Indem der erhebliche Teil der Schotterentnahme der Errichtung der bereits genehmigten gewerblichen Betriebsanlage diente und der andere unerhebliche Teil mangels konkretisierbarer Zeitdauer oder Umfang als gewerbliche Tätigkeit nicht säuberlich getrennt und daher nicht erwiesen werden konnte, war sohin das angefochtene Straferkenntnis aufzuheben und das Verwaltungsstrafverfahren einzustellen.

Der Oö. Verwaltungssenat hatte im ersten Rechtsgang bei der Beurteilung der Gewerbsmäßigkeit seine Grundauffassung aus der Bestimmung des § 1 Abs.2 GewO 1994 wie sie oben beschrieben wurde und im Zusammenhalt mit § 1 Abs.5 der GewO 1994 bezogen, wobei die Absicht einen Ertrag oder sonstigen wirtschaftlichen Vorteil zu erzielen auch dann vorliegt, wenn der Ertrag oder sonstige wirtschaftliche Vorteil den Mitgliedern einer Personenvereinigung zufließen soll - sohin im Ergebnis in der wirtschaftlich günstigen Eigenversorgung liegt.

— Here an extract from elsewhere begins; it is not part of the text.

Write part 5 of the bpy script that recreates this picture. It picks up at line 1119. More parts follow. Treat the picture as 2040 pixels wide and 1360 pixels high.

Wie der Verfassungsgerichtshof in seiner ständigen Rechtsprechung ausgesprochen hat, ist bei jeder Auslegung einfach gesetzlicher Vorschriften der verfassungs-rechtliche Hintergrund mitzubedenken. Es war dies im gegenständlichen Fall das Gleichheitsgebot des Art.7 der Bundesverfassung und dies insbesondere unter Einbeziehung des dem Gesetz innewohnenden Schutzgedankens des Nachbarschutzes.

Nachdem jedoch der Verwaltungsgerichtshof im dazwischenliegenden Beschwerdeverfahren eine bindende Rechtsansicht dargetan hat, war wie im Spruch zu entscheiden.

Rechtsmittelbelehrung:

Gegen diesen Bescheid ist kein ordentliches Rechtsmittel zulässig.

Hinweis:

Gegen diesen Bescheid kann innerhalb von sechs Wochen ab seiner Zustellung eine Beschwerde an den Verfassungsgerichtshof oder an den Verwaltungsgerichtshof erhoben werden; diese muss - von gesetzlichen Ausnahmen abgesehen - jeweils von einem Rechtsanwalt unterschrieben sein. Für jede dieser Beschwerden ist eine Gebühr von 2.500 S (entspricht  181,68 €) zu entrichten.